An outraged acquaintance of mine spent 2016 circulating examples of political correctness —each one an act of silencing and bureaucratic cruelty done for the sake of a protected class.
What were once annoying social media tropes have become for many evidence that the excesses of political correctness are to blame for the 2016 election upset. The Democrats lost, the argument goes, because they privileged identity politics over economic and social stability for all. The conceit of liberal hypocrisy is the supposed moral of the story.
But that argument confuses irony for hypocrisy.

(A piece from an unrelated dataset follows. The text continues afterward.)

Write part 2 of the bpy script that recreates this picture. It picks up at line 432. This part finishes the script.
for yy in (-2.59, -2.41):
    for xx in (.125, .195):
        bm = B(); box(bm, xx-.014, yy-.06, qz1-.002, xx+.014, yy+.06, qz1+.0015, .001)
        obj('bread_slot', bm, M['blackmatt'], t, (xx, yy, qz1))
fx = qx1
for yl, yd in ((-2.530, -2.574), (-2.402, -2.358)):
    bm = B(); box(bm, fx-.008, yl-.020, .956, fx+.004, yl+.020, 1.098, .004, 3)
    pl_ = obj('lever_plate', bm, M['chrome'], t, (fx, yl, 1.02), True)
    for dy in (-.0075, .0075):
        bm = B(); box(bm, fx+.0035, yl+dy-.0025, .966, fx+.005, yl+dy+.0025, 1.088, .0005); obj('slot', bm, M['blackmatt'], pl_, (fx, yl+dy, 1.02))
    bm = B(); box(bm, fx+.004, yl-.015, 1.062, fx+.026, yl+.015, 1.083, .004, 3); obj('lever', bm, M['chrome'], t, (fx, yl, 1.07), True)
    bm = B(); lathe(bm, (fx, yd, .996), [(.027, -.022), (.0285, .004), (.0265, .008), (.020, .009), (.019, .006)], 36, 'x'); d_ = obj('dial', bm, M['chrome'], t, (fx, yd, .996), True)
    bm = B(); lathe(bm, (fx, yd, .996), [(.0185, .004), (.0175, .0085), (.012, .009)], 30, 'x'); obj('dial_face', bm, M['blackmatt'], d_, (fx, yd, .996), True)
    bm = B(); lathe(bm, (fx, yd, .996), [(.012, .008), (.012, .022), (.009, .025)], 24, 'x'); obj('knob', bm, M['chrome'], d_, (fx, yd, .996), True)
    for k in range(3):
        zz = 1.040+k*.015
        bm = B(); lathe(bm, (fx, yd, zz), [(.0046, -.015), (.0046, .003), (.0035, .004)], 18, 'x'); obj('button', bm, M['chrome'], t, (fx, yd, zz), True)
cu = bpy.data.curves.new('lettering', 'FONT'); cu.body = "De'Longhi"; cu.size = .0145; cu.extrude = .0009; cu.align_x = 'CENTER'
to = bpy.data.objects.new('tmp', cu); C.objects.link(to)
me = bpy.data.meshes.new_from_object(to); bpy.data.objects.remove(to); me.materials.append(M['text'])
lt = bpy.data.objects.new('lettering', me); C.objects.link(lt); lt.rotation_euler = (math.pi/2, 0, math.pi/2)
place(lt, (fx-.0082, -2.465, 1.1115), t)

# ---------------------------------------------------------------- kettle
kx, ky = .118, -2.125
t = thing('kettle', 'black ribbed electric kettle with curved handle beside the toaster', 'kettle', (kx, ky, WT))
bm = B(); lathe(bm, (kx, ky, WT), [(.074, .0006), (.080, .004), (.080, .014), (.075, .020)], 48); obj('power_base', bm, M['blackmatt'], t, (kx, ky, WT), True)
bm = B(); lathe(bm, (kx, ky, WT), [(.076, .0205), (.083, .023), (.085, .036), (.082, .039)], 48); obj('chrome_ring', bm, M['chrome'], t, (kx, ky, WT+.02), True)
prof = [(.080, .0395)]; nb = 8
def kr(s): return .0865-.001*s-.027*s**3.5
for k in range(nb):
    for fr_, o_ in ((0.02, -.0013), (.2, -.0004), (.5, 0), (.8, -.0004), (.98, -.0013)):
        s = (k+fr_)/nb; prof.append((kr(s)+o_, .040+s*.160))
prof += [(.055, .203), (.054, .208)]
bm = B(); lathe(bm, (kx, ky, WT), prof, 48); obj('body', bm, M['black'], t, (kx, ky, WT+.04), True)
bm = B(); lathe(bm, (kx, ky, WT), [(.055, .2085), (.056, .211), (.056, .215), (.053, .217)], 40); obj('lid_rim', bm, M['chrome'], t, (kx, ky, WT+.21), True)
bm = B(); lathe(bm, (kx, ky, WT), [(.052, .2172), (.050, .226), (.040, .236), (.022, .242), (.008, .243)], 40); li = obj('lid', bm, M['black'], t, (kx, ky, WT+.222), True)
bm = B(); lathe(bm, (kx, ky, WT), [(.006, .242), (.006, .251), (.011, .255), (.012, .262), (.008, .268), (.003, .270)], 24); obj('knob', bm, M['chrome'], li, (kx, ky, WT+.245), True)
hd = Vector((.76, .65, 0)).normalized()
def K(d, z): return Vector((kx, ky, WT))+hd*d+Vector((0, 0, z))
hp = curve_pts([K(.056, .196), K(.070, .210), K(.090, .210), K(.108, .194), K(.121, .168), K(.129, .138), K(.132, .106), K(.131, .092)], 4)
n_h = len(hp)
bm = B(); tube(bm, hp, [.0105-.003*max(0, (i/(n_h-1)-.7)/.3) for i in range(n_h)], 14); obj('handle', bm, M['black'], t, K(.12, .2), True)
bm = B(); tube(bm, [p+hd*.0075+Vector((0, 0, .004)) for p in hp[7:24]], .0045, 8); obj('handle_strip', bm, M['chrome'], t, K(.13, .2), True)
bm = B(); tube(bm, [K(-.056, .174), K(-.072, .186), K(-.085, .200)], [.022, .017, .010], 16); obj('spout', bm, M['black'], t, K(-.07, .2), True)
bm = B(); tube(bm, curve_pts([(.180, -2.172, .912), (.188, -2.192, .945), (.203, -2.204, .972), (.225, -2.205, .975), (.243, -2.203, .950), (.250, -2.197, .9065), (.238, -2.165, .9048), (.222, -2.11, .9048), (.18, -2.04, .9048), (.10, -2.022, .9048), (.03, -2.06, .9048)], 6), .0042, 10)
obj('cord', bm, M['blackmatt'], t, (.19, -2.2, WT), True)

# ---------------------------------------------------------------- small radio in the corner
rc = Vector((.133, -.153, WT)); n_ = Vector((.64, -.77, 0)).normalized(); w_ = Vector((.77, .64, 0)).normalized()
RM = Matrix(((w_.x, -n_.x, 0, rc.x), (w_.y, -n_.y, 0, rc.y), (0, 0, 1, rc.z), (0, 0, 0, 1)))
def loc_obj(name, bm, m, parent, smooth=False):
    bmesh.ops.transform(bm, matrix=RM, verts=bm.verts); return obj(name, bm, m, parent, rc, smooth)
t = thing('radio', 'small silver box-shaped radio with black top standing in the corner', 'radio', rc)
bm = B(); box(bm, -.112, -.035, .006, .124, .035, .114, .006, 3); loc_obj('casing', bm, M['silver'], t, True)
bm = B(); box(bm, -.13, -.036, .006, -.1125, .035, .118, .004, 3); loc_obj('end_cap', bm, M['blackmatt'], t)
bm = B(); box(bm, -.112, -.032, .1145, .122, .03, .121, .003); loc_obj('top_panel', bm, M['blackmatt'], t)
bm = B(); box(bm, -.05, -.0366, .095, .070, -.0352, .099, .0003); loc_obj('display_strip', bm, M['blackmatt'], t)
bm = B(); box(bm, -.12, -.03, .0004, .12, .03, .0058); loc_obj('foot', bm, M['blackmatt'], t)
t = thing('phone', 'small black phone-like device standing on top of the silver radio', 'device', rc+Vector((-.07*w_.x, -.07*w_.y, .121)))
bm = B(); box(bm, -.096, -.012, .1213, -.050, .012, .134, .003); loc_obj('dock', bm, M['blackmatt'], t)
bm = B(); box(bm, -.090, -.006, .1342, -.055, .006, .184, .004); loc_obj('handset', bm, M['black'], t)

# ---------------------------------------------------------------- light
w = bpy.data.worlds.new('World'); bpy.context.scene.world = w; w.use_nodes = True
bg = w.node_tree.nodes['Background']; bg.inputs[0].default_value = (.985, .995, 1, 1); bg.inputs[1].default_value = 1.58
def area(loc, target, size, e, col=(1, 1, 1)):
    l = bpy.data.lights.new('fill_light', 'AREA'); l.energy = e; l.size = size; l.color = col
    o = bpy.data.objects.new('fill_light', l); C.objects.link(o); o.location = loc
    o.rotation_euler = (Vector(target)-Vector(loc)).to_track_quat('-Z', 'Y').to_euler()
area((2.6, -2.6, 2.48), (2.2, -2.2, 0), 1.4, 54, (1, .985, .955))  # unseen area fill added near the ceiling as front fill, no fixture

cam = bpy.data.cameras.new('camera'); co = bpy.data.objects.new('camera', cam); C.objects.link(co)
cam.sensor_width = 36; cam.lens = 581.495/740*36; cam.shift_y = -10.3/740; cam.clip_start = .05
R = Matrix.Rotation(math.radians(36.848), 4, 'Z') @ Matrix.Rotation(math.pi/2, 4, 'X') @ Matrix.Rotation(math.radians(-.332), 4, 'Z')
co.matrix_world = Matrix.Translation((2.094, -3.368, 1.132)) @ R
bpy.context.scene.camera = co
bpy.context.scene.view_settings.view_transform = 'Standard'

Hypocrisy is an internal contradiction. It is the result of trying to occupy two opposing positions at once, such as campaigning on an America-first platform while investing primarily in businesses overseas.
Irony is a split perspective. Kenneth Burke calls irony "the perspective of perspectives." In ironic moments, we hold a single position but suddenly see how it leads in two opposing directions. If hypocrisy takes us off course, irony spins us around in place. It is disorienting, and, unlike hypocrisy, it cannot be repaired. We can't un-see multiple perspectives once we have seen them.
Irony is often unintentional. An animal rights activist interviewed by the Guardian did not intend to be ironic when he argued that asking him his opinion on human rights and human suffering was "a form of deflection."
One essayist years ago declared September 11th the end of irony. Cool distance, he believed, had given way to moral clarity leaving us only one way of seeing everything. After the 2016 election, Christy Wampole again declared the end of irony, which she defined as apolitical hipsterism. Those arguments, likewise, confuse irony for cynicism.
Irony is not the result of distance. It is the product of intimacy. A statement feels ironic when it folds back on itself and we come up against the full implications of our position.
I once thought the show Modern Family reflected a permanent movement away from crude bigotry until I suddenly saw the resemblances between it and the new first family: an older man remarried to a trophy immigrant wife with a thick accent, an Orthodox Jewish son-in-law, a daughter who converted to Judaism, and a blended family of kids from different marriages.
It is tempting to cast them as a family of hypocrites (as they will do to those who do not embrace them). Doing so misses the irony. Look close and all the differences look the same. Discrimination becomes a lack of discrimination. Rembert Browne put it best: “For over a year, their hatred was a revolving door. They did not discriminate: They hated black people, they hated women, they hated immigrants, they hated Muslims, they hated Jews, they hated gay people, they hated Hispanic people — and if you could be white and any of those things, they hated you, too.”
Irony is unsettling. To wish its end is to vote for sanity. But it would be a mistake to retreat from irony. It is our best defense against an unprincipled, indiscriminate force.
Irony’s lesson is that no statement ever necessarily leads in one sure direction. That lesson should be of some comfort right now. The challenge is to invite irony’s split perspective. Being ironic requires us to press up close against arguments that repel us so that we might see in what other directions they might go.